I’m a 25 year-old software developer living on the not-so-sunny island of Guernsey in the Channel Islands. I’m married to my better half, Amanda, and we have a baby son Noah (born August 2011).
I currently work for Digimap Ltd. where I don’t really touch anything to do with maps as we are a software house as well as the primary mapping provider for the Channel Islands. I also started a company called Reformsoft with a friend to further my interests and experience in software development outside of work.
I specialise in Ruby on Rails, ASP.NET MVC 3, SQL variants, jQuery, and UX. I hold a First Class Honours Degree (BSc Hons) in Computer Science from UoP. I studied for a few modules towards an MSc in Software Development with the Open University until my wife was near-about due to give birth.
Despite living the majority of my life on an island that’s only twenty-five miles square I’ve had my fair share of experience in my field. My passion in software development started off when I got a 486DX, and sitting at the command line I fired up Prince of Persia with excitement, an all time classic I had played years earlier on my Dad’s work computer. As time went on my passion for computers grew, and my cousin built me a system with a whopping 200MHz Intel CPU - I got to experience the realm of 3D. Time went by and my passion grew stronger and during my early years in college I found a new passion for software development. Of course it started out with some simple PHP scripts (before PHP had OO from what I recall), and playing around with C++.
Whilst studying ICT in college I decided to start a degree in Computer Science in my spare time, and once finishing college I decided to take the degree full-time at the University of Portsmouth. During my time at university I got to spend a year working for the IT giant Symantec as a Reproductions Engineer where I was assigned the task of locating bugs in Symantec’s Enterprise Vault. It was a daunting experience and I soon learned that companies like these not only employ the best of the best, but also just how varied the culture in the company was, and how well everyone got along. I graduated from university in 2008 with a First Class Honours Degree (BSc Hons) and won the Adam Crump memorial prize for personal achievement after surviving a life threatening illness.
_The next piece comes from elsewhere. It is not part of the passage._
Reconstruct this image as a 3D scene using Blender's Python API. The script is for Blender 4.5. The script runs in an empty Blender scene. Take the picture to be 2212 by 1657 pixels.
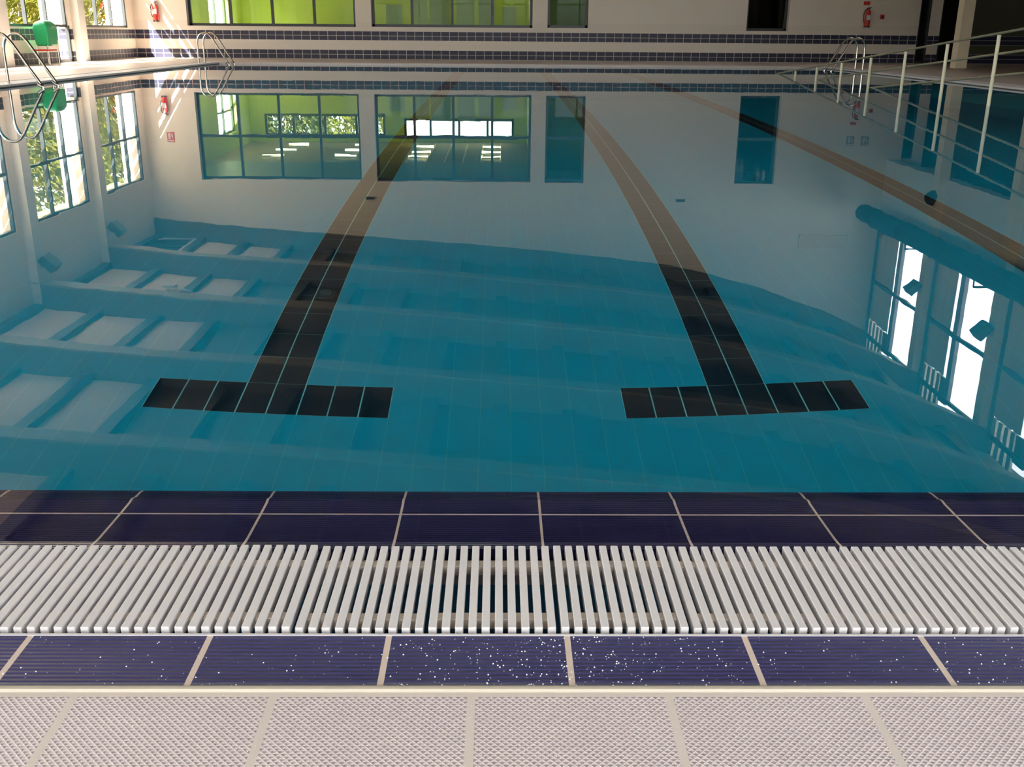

Of course, this is only the start of the story. A degree gets you access to be a software developer and has no gauge on how good you are. The one thing I learned as soon as stepping in the industry is that your education means almost nothing - it’s the experience and insight you’ve gained from working with various technologies as well as the projects you’ve worked on that count to a potential employer. You could be known as the best coffee brewer in all of South America, but only if the consumer gets a taste of that coffee is your experience worth something.
The first company I joined was a market leading stock brokers in the Channel Islands as an “Information Systems Developer” (basically a software developer) where I got to work with the most talented SQL developers I have ever come into contact with, and I probably won’t ever meet SQL developers quite as good as them. It opened my eyes to how in-house software development worked, however I wanted to work in a different realm of software development where I can get deep into various technologies and frameworks.
After two years at my first company I decided to join Digimap Ltd where I’m a senior software developer. Whilst we have a great number of clients I primarily develop software for the government, typically large software systems. Our contracts vary from a few months up to a few years worth of work, so it’s very diverse. I’m responsible for the conception, development and deployment of the majority of projects I work on as well as enhancements and bug fixes.